U.S President lifts travel ban on Nigeria, Eritrea, others
The United States newly-elected President, Joe Biden has signed his first executive orders as US President including reversing a Donald Trump-administration travel ban on 13 countries which were mainly Muslim and African nations like Nigeria, Eritrea, Sudan, Tanzania, Kyrgyzstan and Myanmar.
This was disclosed in a report from Reuters after Biden signed 15 executive actions immediately after his inauguration.
Biden’s executive orders, amongst other acts, also return the US back to the Paris Climate agreement and stopping the construction of the border wall with Mexico.
“In the coming days and weeks, we will be announcing additional executive actions that confront these challenges and deliver on the president-elect’s promises to the American people,” Jen Psaki, Biden’s press secretary said.
Other actions by Biden include reversing the Presidential permit for the controversial Keystone XL oil pipeline.
Donald’s Trump administration introduced a ban on citizens from countries which was upheld at the US Supreme Court, barring citizens of seven countries — Iran, Libya, Somalia, Syria, Yemen, Venezuela, and North Korea — from obtaining any kind of visas, and largely preventing them from entering the US.

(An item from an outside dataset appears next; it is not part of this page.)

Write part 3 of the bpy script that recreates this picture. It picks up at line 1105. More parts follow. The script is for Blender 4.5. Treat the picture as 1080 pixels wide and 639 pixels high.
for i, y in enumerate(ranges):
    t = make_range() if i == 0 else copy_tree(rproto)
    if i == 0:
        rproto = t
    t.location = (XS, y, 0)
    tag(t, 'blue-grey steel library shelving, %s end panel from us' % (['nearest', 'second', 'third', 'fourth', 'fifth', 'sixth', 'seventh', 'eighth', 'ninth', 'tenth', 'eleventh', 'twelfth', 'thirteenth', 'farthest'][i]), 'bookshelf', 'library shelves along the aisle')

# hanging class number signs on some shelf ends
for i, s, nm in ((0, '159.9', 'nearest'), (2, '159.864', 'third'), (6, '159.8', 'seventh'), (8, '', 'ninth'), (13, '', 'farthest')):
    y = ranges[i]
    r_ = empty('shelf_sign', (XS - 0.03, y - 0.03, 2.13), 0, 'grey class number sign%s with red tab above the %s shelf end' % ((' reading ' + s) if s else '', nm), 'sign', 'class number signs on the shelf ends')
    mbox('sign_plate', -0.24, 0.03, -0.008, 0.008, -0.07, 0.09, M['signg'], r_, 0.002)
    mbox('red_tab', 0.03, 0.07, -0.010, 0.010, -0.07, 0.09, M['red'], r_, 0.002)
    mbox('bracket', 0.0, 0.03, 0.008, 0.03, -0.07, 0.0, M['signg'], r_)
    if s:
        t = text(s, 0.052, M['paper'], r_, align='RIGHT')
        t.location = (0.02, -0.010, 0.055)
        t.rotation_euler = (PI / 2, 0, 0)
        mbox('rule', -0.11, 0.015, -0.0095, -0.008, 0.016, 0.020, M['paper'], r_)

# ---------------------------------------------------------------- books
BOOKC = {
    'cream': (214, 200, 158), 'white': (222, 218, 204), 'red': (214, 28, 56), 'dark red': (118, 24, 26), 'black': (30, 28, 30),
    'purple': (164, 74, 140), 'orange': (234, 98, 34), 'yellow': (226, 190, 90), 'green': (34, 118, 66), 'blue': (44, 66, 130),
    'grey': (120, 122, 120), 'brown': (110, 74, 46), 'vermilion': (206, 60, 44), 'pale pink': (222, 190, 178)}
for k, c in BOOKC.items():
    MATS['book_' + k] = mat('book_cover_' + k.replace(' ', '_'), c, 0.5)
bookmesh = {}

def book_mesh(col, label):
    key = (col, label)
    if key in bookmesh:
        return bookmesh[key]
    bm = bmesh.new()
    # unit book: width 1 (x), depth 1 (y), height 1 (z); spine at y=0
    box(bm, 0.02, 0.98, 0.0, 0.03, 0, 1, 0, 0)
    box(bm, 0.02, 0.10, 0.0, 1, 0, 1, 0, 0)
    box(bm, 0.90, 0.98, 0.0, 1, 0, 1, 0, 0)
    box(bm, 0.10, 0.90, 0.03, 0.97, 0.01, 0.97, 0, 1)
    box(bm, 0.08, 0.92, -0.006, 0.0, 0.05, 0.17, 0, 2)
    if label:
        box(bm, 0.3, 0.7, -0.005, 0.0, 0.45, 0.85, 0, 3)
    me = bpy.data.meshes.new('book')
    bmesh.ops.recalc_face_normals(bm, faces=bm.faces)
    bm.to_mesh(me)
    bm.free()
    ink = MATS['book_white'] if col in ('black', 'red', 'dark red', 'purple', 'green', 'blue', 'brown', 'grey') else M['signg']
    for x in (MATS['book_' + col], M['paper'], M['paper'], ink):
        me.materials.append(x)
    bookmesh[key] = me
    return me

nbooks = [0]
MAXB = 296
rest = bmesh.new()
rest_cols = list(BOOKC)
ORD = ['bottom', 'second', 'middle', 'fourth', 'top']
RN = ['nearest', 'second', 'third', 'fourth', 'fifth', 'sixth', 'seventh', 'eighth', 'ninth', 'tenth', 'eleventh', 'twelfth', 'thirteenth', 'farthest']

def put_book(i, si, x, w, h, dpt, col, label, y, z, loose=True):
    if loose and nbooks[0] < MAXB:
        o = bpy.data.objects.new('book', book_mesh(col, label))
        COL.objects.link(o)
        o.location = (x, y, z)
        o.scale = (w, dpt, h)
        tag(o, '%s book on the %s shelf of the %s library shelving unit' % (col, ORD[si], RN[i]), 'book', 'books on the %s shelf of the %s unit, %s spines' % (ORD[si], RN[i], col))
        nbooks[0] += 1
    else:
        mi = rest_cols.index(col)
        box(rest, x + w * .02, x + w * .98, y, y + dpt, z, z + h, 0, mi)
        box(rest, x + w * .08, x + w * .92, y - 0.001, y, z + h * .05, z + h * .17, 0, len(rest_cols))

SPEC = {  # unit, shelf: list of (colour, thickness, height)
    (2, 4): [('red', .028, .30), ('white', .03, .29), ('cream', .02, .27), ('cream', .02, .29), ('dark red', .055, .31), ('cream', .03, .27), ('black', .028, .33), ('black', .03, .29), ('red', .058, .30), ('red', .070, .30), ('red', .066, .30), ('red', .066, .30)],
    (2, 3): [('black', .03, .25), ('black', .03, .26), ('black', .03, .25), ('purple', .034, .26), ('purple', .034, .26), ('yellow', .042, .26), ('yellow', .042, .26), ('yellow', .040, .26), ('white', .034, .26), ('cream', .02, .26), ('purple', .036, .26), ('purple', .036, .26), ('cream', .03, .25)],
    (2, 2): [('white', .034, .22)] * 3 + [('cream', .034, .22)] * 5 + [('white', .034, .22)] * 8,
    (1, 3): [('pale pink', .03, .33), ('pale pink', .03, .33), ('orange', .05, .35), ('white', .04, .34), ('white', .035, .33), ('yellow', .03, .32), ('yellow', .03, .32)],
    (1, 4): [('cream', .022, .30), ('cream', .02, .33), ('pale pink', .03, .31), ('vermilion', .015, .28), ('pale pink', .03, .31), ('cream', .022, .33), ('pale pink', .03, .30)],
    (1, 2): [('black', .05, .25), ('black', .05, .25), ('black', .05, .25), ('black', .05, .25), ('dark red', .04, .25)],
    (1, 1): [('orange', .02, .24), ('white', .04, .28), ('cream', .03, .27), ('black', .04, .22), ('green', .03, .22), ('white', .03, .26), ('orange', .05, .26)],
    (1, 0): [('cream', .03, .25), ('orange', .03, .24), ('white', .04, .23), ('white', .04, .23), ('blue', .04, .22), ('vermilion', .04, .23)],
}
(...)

The extra ban meant citizens were allowed to visit but were banned from settling permanently in the United States.
US government gave conditions to get it to review Nigeria’s status on the ban list, including getting Nigeria to improve on its data intelligence such that it would be easy to investigate any immigrant wishing to visit the United States and meet information-sharing systems.
In August 2020, President Muhammadu Buhari disclosed that it will take enormous resources to reverse the ban on immigrant visas for Nigerians by the United States Government. He also noted that the country was making some progress in that regard.
Biden’s reversal of Trump’s policies is part of an aggressive push to roll back some of his predecessor’s strict and controversial immigration policies which have been condemned by world leaders and civic groups in the past.